"The Rumsfeld Diaries" Hammers the Point Home

November 8, 2006

Donald Rumsfeld is not a public figure who inspires indifference in most Americans. His central role in the Bush administration's diplomatic and military policies, combined with an unusual degree of charisma (he actually made People magazine's "Sexiest" list in 2002), have made him a lightning rod for scathing criticism and fervent praise alike (though considerably less of the latter than the former in recent days). But what of the man behind the inscrutable mask? What went through his mind when first he met Saddam Hussein? Cold policy calculations? Mirthless manipulation?

How about the vapid tittering of a young girl meeting a rock star?

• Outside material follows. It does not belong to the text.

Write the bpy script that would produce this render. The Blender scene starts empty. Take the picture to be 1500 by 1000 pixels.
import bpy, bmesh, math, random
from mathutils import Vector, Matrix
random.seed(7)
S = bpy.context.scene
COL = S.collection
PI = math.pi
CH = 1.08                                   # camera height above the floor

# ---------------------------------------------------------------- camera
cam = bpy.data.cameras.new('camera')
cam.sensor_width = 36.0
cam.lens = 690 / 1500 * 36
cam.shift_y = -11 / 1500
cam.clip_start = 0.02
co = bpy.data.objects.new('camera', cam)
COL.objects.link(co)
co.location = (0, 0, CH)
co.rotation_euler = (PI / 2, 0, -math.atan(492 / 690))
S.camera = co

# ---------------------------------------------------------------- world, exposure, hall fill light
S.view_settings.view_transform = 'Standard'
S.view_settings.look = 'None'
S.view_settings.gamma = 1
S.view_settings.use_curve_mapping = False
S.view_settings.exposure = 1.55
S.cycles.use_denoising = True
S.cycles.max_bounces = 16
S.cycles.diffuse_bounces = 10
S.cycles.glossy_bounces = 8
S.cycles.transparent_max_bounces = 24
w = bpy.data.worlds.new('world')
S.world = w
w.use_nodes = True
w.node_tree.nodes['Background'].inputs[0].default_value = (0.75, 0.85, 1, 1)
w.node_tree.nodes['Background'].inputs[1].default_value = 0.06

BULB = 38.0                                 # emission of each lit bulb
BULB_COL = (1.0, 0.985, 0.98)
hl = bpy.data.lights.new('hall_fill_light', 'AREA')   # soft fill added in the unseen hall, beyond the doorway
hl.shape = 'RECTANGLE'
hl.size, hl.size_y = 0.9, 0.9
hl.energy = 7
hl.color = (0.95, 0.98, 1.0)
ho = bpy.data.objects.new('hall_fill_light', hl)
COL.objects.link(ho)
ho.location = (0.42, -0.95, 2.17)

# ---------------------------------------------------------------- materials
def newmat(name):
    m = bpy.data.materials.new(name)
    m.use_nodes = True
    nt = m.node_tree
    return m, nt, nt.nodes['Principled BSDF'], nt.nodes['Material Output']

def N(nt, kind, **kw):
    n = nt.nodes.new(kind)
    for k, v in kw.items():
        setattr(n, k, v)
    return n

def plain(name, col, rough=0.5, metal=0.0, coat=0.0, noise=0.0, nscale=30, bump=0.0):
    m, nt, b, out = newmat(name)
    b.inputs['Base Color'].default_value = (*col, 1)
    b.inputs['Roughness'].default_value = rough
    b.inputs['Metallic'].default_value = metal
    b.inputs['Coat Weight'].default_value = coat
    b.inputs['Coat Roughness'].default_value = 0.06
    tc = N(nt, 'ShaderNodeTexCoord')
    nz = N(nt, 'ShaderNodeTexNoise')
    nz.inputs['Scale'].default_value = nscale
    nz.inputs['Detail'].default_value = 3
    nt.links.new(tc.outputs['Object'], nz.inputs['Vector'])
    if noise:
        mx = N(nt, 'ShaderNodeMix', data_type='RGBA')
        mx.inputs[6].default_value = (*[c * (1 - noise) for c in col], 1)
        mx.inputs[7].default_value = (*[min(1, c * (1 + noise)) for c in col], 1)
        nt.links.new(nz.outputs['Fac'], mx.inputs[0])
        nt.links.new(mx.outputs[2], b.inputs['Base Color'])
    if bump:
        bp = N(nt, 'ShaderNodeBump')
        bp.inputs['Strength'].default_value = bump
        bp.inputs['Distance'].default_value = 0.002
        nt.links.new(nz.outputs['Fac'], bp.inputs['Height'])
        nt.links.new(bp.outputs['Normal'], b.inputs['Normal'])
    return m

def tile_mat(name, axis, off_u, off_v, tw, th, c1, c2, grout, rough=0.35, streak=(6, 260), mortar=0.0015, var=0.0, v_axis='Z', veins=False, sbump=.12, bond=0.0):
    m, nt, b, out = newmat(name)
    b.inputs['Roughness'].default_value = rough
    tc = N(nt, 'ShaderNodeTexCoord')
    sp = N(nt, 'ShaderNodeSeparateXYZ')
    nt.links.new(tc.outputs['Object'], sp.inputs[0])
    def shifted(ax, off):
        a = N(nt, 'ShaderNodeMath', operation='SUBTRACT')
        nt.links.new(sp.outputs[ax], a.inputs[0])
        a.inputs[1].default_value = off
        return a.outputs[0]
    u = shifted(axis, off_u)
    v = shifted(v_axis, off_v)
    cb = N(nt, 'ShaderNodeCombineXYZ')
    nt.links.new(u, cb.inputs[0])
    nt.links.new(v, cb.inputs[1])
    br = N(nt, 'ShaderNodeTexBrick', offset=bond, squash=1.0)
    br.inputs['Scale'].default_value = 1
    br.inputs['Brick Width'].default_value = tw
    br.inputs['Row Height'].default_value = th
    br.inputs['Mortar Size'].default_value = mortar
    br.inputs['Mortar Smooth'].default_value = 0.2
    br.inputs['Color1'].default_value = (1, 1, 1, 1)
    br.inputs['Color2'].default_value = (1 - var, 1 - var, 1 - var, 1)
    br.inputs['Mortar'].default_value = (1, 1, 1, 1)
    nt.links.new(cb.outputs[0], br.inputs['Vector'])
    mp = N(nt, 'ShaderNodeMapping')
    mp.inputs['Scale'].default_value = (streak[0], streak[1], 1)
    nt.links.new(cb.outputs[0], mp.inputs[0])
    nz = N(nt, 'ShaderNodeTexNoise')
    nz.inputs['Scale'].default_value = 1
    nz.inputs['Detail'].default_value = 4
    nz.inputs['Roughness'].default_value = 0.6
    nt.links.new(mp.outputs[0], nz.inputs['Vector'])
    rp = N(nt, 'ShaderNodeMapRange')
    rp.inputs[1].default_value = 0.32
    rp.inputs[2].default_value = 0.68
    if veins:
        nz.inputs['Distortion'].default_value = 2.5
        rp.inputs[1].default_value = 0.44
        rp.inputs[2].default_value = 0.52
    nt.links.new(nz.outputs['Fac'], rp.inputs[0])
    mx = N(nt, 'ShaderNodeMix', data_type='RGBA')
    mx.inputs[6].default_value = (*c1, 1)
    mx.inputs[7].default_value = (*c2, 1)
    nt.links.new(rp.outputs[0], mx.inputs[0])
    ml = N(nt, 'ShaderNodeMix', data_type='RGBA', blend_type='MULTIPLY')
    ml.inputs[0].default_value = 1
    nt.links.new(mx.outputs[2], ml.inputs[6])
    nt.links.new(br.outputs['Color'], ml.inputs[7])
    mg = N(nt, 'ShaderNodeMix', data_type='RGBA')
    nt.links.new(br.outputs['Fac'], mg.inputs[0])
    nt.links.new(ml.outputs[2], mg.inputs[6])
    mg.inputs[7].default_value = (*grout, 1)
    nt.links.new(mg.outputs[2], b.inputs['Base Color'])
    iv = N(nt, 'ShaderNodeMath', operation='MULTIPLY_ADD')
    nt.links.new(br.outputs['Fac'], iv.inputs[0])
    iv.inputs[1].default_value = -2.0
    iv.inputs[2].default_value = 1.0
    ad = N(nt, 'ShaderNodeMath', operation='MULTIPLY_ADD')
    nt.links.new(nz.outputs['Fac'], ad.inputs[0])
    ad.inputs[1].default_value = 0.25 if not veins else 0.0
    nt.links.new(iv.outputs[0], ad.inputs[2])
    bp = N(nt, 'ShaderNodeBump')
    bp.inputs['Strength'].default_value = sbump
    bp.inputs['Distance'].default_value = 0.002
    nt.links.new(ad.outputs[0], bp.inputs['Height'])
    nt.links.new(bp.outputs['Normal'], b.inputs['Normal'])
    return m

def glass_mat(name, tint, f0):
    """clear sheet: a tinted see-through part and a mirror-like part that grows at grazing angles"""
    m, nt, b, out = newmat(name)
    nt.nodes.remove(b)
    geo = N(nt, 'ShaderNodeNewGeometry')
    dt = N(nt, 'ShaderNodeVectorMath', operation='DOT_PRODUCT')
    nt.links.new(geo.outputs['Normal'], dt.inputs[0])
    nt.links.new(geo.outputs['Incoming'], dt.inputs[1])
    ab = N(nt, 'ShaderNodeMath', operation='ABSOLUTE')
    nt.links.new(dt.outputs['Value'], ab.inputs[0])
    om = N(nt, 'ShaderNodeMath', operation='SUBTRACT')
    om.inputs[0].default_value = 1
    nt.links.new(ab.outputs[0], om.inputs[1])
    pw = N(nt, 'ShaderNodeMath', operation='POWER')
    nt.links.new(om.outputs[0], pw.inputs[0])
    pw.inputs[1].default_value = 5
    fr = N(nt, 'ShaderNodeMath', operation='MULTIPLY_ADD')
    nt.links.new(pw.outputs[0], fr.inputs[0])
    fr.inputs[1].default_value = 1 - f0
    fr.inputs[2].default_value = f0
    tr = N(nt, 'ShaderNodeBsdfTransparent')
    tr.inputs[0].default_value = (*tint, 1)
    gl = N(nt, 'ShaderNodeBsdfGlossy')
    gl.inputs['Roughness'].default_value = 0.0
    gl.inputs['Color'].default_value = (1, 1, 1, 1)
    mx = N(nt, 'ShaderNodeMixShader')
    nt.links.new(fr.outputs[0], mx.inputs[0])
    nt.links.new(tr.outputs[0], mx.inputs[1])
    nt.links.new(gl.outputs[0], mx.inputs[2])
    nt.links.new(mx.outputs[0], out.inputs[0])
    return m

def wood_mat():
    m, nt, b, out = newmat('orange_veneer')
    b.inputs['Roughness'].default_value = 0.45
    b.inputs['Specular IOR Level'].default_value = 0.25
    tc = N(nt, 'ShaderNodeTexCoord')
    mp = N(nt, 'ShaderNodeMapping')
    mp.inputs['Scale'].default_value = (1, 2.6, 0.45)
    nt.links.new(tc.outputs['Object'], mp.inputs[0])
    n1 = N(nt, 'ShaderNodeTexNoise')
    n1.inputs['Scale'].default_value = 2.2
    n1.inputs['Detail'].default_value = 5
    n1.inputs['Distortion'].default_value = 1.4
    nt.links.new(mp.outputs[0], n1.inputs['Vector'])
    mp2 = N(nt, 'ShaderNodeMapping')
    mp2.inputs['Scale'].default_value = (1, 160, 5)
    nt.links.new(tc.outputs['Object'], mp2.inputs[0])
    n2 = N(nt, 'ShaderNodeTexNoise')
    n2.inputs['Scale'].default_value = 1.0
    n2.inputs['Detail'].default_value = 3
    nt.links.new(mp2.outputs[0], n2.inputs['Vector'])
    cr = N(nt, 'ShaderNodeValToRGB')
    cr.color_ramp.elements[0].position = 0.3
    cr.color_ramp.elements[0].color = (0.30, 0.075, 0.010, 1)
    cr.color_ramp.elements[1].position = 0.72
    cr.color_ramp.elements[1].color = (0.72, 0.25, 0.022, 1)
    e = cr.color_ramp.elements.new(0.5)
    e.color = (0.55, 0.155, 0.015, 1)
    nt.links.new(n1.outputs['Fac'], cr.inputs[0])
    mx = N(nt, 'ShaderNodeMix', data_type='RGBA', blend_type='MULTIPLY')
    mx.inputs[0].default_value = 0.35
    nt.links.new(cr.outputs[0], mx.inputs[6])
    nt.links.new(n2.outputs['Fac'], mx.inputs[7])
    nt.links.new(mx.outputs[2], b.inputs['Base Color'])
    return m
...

"Used his hands while talking. Fluid, graceful. Spoke broken English, softly, as though it embarrassed him not to have the language mastered. Couldn't hear him well, so I stared at his mouth a lot. Mustache. Looked ticklish. Stop thinking about that. STOP IT!"

Deadbrain US author Allen Voivod has come up with a unique alternative version of Rumsfeld's long entwined career with America's Iraq policy, centering around the discovered secret "Rumsfeld Diaries". In these pages, Voivod takes the genuine shifting sands of US-Iraqi relations over the past two decades, and superimposes an entirely different relationship dynamic over the actual events, namely a clandestine affair between the deposed Iraqi leader and the American secretary of defense. In this astonishing exposé (which first ran in part as a serial on the British Deadbrain site) the intricate and deadly diplomatic dance is played to the tune of a high school crush. The result is rather like listening to a production of Wagner's Ring Cycle set to a Britney Spears soundtrack.

Voivod has a deftly savage touch, and a gift for producing characterizations which are remarkably plausible within the ludicrous framework of the narrative. The publication (only available in PDF e-book at this time) is slickly designed and laid out, peppered with actual quotes from Rumsfeld ("rum shots"), factoids ("rum raisins") and pithy third-party quotes ("rum runners"). They're smoothly integrated into the text, but make no mistake: this is satire with a message, said early, loud, and often. The introduction encourages readers to take action themselves to encourage Rumsfeld's dismissal, and the book comes with several "bonus features" including form letters you can send to your congressman and resource guides for taking action. Part of the proceeds are also being donated to Amnesty International and Human Rights First. It's a big package, and not all the extras will be for everyone. (And now that Rumsfeld has actually stepped down, some of them may seem superfluous.)

Nonetheless this is a strong first entry from Voivod; it's the early version of the Rumsfeld Diaries which first got Voivod his own Deadbrain franchise, and it's great to see this project reach a finished form. The Rumsfeld Diaries is intended to make you laugh and make you mad at the same time. To succeed at both is the mark of a true satirist.